Date: May 03, 2017
Author: Mike Clayton

CLAYTON: Sneaky Smith just keeps building

The 2013 Australian Amateur championship was played at Commonwealth, one of the best of the courses on the Melbourne Sandbelt.

It’s not particularly long in this age of power, but it’s a course full of strategic merit and thoughtful play is an important part of the test. It’s subtle and power alone won’t conquer it.

The club’s best player at the time, Geoff Drakeford, was in the final against the barely 20-year-old Cameron Smith and was heavily favoured, at least by the local crowd familiar with the Victorian’s huge driving and powerful irons. What hope did a cherubic, inexperienced Queenslander have against the local star?

The 36-hole match unfolded predictably over the morning 18 and when Drakeford hit a wedge into the par-five 13th hole and then extraordinarily drove 330m on to the front of the 14th green, he looked certain to head to the 15th tee 4-up.

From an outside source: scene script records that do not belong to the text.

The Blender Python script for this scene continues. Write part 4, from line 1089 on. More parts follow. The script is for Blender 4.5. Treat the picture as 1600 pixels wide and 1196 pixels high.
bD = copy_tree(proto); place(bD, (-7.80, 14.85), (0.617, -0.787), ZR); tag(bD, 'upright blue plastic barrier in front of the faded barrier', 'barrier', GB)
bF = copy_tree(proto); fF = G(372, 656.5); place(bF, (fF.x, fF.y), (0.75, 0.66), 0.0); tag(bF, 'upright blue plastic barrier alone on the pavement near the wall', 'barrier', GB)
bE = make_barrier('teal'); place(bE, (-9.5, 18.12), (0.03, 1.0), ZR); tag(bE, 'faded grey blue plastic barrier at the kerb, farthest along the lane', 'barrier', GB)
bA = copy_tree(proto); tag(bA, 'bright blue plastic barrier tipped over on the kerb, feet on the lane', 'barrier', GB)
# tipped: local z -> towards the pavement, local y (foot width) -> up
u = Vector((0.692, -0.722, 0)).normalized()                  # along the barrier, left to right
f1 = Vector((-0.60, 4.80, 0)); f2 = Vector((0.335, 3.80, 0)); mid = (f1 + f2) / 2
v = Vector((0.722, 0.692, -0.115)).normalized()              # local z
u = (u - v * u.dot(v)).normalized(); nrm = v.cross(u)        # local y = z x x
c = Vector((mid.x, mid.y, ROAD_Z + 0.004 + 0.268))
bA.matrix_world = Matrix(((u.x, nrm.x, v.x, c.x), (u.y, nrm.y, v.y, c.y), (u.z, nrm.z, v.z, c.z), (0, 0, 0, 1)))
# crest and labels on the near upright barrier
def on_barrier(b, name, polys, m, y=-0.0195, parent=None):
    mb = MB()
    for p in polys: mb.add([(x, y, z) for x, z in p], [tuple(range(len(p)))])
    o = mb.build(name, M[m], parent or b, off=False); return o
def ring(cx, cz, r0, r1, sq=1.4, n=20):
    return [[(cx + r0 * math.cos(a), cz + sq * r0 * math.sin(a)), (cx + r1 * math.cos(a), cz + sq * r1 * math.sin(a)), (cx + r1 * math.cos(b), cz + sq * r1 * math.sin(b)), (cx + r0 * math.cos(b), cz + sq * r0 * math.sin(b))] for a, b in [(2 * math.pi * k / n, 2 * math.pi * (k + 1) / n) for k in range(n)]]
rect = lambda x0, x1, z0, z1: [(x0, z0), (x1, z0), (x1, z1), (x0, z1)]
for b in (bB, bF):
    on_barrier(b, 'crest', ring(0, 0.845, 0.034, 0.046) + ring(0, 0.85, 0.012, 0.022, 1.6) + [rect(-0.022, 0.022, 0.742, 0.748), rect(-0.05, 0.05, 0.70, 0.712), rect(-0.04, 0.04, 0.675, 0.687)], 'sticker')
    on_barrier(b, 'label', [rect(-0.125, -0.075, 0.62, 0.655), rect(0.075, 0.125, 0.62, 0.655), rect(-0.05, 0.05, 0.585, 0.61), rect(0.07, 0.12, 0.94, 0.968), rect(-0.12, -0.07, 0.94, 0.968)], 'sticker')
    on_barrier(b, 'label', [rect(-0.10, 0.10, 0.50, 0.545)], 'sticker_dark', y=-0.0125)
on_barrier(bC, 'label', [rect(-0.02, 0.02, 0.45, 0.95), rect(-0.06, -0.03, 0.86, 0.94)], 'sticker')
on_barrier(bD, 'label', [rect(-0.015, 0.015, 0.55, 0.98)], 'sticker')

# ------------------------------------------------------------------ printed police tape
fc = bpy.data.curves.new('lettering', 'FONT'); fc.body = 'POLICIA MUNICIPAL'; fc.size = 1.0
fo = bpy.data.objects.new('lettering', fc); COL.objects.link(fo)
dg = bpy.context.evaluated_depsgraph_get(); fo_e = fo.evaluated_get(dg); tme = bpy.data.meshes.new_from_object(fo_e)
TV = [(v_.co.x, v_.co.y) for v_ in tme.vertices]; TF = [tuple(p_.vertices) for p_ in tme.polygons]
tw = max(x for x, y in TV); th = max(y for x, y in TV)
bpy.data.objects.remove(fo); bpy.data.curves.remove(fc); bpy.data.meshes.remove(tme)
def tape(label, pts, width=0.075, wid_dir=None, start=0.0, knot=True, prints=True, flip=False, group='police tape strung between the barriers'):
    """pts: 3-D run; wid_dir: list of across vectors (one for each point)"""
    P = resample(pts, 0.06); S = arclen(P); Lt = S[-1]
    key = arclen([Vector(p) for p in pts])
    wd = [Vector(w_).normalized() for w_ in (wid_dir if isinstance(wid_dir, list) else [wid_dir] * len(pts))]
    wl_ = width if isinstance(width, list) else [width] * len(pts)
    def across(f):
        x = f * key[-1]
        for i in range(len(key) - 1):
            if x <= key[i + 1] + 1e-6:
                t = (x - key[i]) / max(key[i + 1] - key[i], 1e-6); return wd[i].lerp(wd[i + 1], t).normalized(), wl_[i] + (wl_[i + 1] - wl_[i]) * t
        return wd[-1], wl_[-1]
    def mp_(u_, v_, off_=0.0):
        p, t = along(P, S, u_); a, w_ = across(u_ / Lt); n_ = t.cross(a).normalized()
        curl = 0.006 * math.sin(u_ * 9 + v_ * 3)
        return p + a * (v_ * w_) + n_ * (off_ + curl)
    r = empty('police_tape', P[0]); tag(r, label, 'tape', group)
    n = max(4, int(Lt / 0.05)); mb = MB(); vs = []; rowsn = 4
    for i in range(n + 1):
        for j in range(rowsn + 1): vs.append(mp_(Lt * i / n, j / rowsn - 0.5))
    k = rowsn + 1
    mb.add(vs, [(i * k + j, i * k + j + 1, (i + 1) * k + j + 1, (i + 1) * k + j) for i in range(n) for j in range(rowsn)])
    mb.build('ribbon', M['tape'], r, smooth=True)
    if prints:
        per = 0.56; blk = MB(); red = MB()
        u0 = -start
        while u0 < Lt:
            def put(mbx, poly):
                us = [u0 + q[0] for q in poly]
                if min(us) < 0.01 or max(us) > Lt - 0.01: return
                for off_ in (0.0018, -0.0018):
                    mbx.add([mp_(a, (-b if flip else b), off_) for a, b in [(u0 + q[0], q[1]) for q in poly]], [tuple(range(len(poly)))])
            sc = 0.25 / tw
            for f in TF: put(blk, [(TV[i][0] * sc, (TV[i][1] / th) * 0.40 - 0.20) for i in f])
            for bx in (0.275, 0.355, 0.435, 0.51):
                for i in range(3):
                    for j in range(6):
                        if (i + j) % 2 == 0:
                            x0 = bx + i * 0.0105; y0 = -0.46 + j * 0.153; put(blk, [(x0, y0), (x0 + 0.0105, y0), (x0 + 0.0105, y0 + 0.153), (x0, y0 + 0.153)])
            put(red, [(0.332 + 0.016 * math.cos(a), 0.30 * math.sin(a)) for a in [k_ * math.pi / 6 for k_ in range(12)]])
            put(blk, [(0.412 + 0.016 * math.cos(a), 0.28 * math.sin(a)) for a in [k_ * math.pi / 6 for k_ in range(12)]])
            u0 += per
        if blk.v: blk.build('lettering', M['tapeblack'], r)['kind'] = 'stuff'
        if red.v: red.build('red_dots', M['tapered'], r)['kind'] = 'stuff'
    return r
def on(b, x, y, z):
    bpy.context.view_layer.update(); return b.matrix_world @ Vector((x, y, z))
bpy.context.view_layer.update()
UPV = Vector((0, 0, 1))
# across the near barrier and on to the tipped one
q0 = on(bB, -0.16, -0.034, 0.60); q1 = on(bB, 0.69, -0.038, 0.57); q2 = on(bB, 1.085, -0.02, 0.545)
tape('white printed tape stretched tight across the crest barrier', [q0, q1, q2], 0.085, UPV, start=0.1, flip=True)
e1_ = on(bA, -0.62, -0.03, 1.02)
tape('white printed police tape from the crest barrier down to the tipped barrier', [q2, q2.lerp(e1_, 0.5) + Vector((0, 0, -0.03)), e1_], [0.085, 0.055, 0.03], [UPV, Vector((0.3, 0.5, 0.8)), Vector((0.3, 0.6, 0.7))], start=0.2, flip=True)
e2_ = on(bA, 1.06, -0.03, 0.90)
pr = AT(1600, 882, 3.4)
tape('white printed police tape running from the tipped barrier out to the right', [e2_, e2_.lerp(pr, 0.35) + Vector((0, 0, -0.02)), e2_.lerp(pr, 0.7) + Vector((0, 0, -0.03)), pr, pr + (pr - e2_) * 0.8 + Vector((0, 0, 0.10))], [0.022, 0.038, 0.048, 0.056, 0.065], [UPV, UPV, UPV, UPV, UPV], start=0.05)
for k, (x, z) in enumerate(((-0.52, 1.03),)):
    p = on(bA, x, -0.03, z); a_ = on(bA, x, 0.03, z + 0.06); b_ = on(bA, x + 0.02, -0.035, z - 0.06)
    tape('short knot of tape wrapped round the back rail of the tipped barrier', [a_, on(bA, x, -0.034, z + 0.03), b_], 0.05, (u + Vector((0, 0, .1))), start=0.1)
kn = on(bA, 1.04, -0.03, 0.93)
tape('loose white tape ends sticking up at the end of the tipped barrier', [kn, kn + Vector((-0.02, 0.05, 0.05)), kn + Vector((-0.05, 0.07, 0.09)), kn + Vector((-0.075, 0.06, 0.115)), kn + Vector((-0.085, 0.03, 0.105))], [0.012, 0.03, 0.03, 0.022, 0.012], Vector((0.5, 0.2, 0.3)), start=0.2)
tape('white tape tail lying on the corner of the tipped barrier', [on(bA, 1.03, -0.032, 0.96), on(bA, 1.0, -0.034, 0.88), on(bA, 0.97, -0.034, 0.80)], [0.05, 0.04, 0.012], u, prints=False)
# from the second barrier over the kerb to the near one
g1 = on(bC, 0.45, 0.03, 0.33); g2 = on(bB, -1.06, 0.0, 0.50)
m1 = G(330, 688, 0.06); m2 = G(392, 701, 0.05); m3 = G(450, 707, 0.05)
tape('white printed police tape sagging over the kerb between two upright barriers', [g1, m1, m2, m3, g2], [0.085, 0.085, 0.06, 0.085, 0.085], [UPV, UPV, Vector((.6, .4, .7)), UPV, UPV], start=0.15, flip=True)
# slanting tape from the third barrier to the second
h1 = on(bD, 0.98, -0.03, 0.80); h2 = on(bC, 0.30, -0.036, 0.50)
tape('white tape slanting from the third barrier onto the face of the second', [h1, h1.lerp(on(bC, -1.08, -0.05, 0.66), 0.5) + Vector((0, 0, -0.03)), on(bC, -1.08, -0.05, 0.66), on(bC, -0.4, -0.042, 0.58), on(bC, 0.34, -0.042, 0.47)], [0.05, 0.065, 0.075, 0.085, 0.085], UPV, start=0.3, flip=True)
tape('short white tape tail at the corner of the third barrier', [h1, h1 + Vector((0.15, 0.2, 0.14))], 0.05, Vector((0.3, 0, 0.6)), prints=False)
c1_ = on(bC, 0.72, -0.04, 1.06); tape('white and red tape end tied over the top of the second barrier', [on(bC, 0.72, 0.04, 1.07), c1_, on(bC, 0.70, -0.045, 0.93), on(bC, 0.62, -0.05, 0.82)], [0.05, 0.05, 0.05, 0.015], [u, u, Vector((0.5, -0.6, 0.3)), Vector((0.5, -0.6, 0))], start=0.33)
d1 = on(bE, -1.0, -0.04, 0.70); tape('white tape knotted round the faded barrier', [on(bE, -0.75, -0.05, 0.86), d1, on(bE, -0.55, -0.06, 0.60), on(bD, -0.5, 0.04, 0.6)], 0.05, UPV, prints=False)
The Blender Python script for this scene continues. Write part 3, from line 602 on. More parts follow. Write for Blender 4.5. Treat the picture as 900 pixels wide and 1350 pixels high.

Smith must have sensed the desperate situation and he had to know that only a birdie would halve the 14th. Surely it was time to pull out the driver and at least leave a 30-40m pitch to the flag?

Instead, he stuck to what one could only assume was a pre-determined and entirely sensible plan given the narrowness of the 14th hole by the green and hit an iron off the tee. He is a fine wedge player, as we all saw in New Orleans last week, but this time he pitched into the bunker guarding the front pin and duly lost the hole.

Drakeford seemed to be inexorably moving towards winning the championship, so dominant had he been to that point. He did hit a couple of wild drives off the last two holes, but he got away with both and was 5-up at lunch.

Not much changed during the early afternoon holes and the spectators were well entitled to assume the match would run out of holes someway through the middle of the back nine.

Smith looked underpowered in comparison and was not as obviously impressive, but there was a subtle switch in momentum as the front nine came to an end. Drakeford started to miss the greens while Smith continued to relentlessly hit them one after the other, piling on the pressure until amazingly they shook hands on the 16th green with Smith the champion.

There was more to the kid than first appeared, but even when he finished fourth in the 2015 US Open at Chambers Bay it was a great finish lost amongst the drama of Jordan Spieth winning and Dustin Johnson three-putting the 72nd green.

That huge cheque earnt him a US PGA Tour card, but last year he promptly lost it with some not quite good enough golf.

He hit the ball a decent distance (about the same as Greg Norman when he was the longest driver on tour) but 130 players drove it further and 160 hit more greens.

It’s a recipe, but not one to rely on.

He played well enough at the end of the 2016 to get his job back and this year he has only missed three cuts of 16, he’s picked up eight yards from the tee and he is hitting more greens. He’s not in the Graham Marsh greens in regulation category quite yet, but seemingly insignificant statistical improvement can equate to two or three shots a week and many times it’s the difference between making and missing a cut.

His win with Jonas Blixt gives him some security and if his play at Commonwealth less than four years ago is any indication, he will continue to sneak up the rankings without anyone paying much attention to a game worthy of a lot of it.